Sunday, February 15, 2009

The Voices of Choices


You could call me crazy right off the hop here, but I got voices in my head. I believe we all do. Some of us just don't listen. Some of us just don't hear. Well, we should.

Aside from poker games, the different voices that I hear have never steered me wrong. I've followed a voice all the way to Vancouver where I fell in love with the girl o' my dreams. I've followed a voice all the way back home to a brave new world of ideas.  I've learned that there are many different voices within that come calling at certain junctures of one's life, and every now n' then they conflict with each other and you find yourself at the crossroads. In this corner, we've got the voice of invincible youth, one of the first things we ever knew and felt from the beginning. The innocent belief that we can do anything and go anywhere with our lives. What a world it would be if we didn't have to let that go. But then something happens to most of us. We begin to "grow up" and another voice creeps it's way into our heads. Sometimes slowly, sometimes suddenly, but when it comes it brings the noise and it makes it harder to hear anything else. In this corner, I'm talkin' about the voice of society, not asking, but telling us join the rat race. Once this voice gets in there we tend to go through a period of struggle between the two voices yelling back n’ forth from within, trying to drown the other out. You might call this the first third of a midlife crisis. Now maybe I'm dissecting this way too much, but I feel that I have to.

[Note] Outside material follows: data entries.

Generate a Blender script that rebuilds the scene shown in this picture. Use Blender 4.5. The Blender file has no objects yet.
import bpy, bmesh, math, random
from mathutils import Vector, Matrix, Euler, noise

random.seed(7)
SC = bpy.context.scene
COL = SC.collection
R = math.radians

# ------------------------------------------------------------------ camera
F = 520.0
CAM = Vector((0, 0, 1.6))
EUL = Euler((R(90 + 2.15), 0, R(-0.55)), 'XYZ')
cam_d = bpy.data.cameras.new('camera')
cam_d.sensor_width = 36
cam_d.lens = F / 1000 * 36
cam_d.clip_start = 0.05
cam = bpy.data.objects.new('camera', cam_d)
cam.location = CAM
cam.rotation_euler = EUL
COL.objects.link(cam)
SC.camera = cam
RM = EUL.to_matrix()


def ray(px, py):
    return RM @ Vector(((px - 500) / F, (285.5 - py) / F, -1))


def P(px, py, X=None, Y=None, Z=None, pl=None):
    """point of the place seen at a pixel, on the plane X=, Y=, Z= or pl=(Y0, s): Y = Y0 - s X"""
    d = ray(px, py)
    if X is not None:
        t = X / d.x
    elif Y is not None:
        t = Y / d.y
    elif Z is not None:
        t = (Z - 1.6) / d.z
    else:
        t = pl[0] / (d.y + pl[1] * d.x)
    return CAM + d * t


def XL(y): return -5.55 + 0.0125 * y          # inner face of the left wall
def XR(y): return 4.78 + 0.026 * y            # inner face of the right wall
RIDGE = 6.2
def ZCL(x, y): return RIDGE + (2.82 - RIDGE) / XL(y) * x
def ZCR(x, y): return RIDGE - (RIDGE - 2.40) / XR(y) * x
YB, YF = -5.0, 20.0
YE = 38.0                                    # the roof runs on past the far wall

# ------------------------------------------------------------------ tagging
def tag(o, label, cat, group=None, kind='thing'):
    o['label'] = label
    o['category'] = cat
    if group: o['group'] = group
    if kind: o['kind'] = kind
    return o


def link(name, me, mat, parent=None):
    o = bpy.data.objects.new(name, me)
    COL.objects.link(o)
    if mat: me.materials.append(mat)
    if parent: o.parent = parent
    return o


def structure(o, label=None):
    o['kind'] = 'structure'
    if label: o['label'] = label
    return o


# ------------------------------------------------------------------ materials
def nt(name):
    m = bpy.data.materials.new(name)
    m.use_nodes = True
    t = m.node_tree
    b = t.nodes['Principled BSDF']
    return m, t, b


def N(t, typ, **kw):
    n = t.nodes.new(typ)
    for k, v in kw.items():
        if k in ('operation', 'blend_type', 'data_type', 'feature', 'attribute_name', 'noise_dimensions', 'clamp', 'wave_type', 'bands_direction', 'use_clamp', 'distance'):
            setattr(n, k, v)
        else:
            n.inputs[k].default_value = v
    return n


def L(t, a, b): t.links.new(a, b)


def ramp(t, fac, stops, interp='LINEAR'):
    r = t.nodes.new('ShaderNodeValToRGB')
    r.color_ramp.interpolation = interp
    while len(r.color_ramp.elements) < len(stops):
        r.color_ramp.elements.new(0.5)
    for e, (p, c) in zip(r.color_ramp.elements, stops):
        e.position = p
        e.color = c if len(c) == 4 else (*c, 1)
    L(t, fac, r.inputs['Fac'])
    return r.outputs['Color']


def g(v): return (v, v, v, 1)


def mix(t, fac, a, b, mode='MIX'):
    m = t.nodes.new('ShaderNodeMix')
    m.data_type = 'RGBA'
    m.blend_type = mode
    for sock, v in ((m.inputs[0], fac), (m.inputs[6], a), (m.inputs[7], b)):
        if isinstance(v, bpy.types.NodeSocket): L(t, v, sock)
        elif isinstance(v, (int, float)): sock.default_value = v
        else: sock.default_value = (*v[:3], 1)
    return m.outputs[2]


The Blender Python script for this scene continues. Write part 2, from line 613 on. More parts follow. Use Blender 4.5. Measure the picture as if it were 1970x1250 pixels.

There's a battle going on in my heart n' mind right now and it could very well determine the path of the rest of my life. 


I'm sure of this much; if we become successful doing whatever we’re doing by listening to the first voice, before the second one has a chance to intervene than it’s typically clear sailing. We can hear both voices quite easily without any inner competition. However, if we don’t make it to where we wanna be by a certain time then the voice of society chimes in along with the surrounding banter of others who've already made their choice and before we know it we’re shackled to a house that doesn’t pay for itself, working a job that we’re never gonna be totally happy with and it becomes increasingly more difficult to get out of. Does that scare the shit out of anyone else?

Don't get me wrong, I know that some people willingly choose to live the common life. They don't hear any voices and they're genuinely happy with the future of a spouse, house, kids, and the occasional vacation. I'm glad they're out there. Everybody's got their place. I just don't think I can do that. Not yet anyway. Perhaps there will be more to report when the battle is over. 


Listen carefully my friends.



Friday, February 13, 2009

My favorite February: Bat-shit crazy month.

I'm surrounded by 4 piles of belongings; get rid of, give away, box up for storage and everything else comes with me on the journey to the middle. Where's the middle? I don't rightly know. The middle of my life is how it feels. Another set of crossroads.
I gotta be outta this downtown bohemian pad in a week. I gotta get to South-East Asia before the summer begins. I gotta convince my girlfriend it's safe. I gotta get focused for fuck sake.
So I started a spot on here to put it all into perspective. Now I feel better.
Expect a heart-attack of posts and other beautiful shit.